The revised Chainlink staking approach is known as “super-linear staking,” and it is built in such a way that breaching Chainlink’s network security would need an enormous number of resources — in principle, quadratically more resources than all DON nodes’ combined security deposits.

To put it another way, this Chainlink staking implementation might make the network considerably more secure than other staking systems.

Although this Chainlink staking mechanism is still in the early stages of development (as of late 2021), the value of having drastic, exponential security measures in place when the quality and reliability of oracle-provided data is critical to the optimal performance of Chainlink-powered smart contracts would be enormous.

Realizing Chainlink 2.0

Chainlink 2.0’s ultimate ambition is for the already well-established platform to become a pillar of the whole blockchain ecosystem. Some of the decentralized services that Chainlink has previously provided, such as VRF and pricing data feeds for DeFi, are set to be improved through the incorporation of DONs that are aimed to improve security, throughput, and cost-efficiency.

The Chainlink 2.0 roadmap envisions and outlines all-new decentralized services in addition to existing capabilities.

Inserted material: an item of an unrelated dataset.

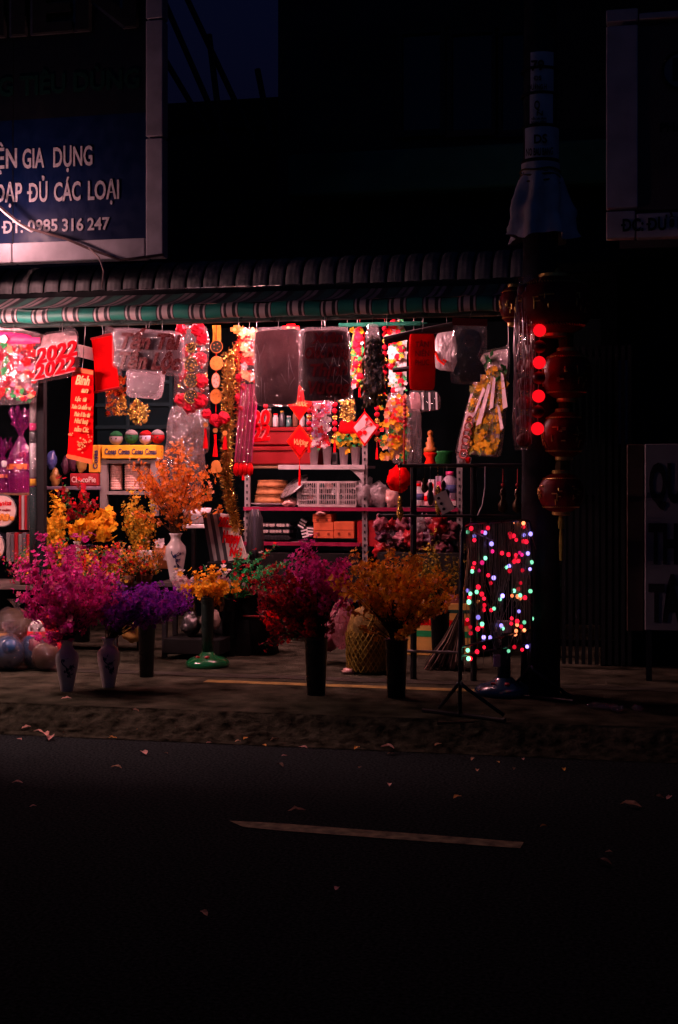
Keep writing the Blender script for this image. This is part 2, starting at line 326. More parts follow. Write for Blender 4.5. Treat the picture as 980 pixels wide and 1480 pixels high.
# ------------------------------------------------------------ lamps
def glow(name, st, col=LAMP): return emit(name, col, st)
TY = 9.68
t = T('tube_lamp', 'lit fluorescent tube glowing behind the hanging bags under the awning', 'lamp', P(445, 466, TY))
a = P(332, 461.1, TY); b = P(556, 461.1, TY); zt = (a.z+b.z)/2
g = Geo(); g.tube([(a.x, TY, zt), (b.x, TY, zt)], .014, 10); g.obj('tube', glow('tube_glow', TUBE_L, LAMP_IN), t)
g = Geo(); g.box(((a.x+b.x)/2, TY, zt+.045), (b.x-a.x+.06, .045, .045)); g.obj('fitting', WHITE, t)
a = P(-330, 476, 8.3); b = P(-30, 484, 8.3); zt = b.z
t = T('tube_lamp', 'lit fluorescent tube under the awning lip just past the left edge', 'lamp', ((a.x+b.x)/2, 8.3, zt))
g = Geo(); g.tube([(a.x, 8.3, zt), (b.x, 8.3, zt)], .014, 10); g.obj('tube', glow('tube_glow_left', TUBE2_L), t)
g = Geo(); g.box(((a.x+b.x)/2, 8.3, zt+.042), (b.x-a.x+.06, .045, .045)); g.obj('fitting', WHITE, t)
g = Geo(); g.prism([(a.x-.05, 8.3+y, zt+z) for y, z in ((-.07, -.10), (-.05, .066), (.28, .072), (.28, .080), (-.057, .074), (-.078, -.10))], (b.x-a.x+.1, 0, 0)); g.obj('added_light_shield', GREYPL, t)  # unseen plate added to keep this tube's light off road and roof
a = P(170, 430, 10.35); b = P(400, 430, 10.35); zt = 2.93  # extra fill tube, added out of sight to brighten the shop inside
t = T('tube_lamp', 'added fill tube inside the shop, hidden behind the awning above the orange blossoms', 'lamp', ((a.x+b.x)/2, 10.35, zt))
g = Geo(); g.tube([(a.x, 10.35, zt), (b.x, 10.35, zt)], .014, 10); g.obj('tube', glow('tube_glow_fill', FILL_TUBE_L, LAMP_IN), t)
g = Geo(); g.box(((a.x+b.x)/2, 10.35, zt+.036), (b.x-a.x+.06, .045, .04)); g.obj('fitting', WHITE, t)
bp = P(-17, 322, 9.32)
t = T('bare_bulb', 'bright pinkish bulb on a cable at the left edge before the blue sign', 'lamp', bp)
g = Geo(); g.ball(bp, .047, 18, 12); g.obj('globe', glow('bulb_glow', BULB_L), t)
g = Geo(); n_ = 20; g.add([bp+V((.076*sin(pi*i/8)*cos(2*pi*k/n_), -.085*cos(pi*i/8), .076*sin(pi*i/8)*sin(2*pi*k/n_)))-V((0, .02, 0)) for i in range(5) for k in range(n_)], [(i*n_+k, i*n_+(k+1) % n_, (i+1)*n_+(k+1) % n_, (i+1)*n_+k) for i in range(4) for k in range(n_)]); g.obj('shade', M('added_shade_tin', (.30, .28, .28), .4, .5), t)  # tin shade added out of view to keep bulb light off the street
g = Geo(); g.lathe(bp+V((0, 0, .034)), [(.016, 0), (.018, .05), (.008, .06)], 10); g.obj('socket', BLACK, t)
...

Fair sequencing services (FSS), decentralized identity services, and other services are among them.

The Chainlink 2.0 update is well underway, despite the fact that several of these features are still in the early stages of development or testing. Chainlink is expected to gradually move closer to its 2.0 form through incremental implementation and parallel development, beginning in 2021 and continuing for several years.

If the project stays on track, it will continue to advance the creation of smart contract use cases, which will broaden the scope and depth of the blockchain ecosystem’s real-world application. Simplifying how smart contracts securely communicate with external data is a critical component of blockchain and smart contract technology’s continued widespread adoption.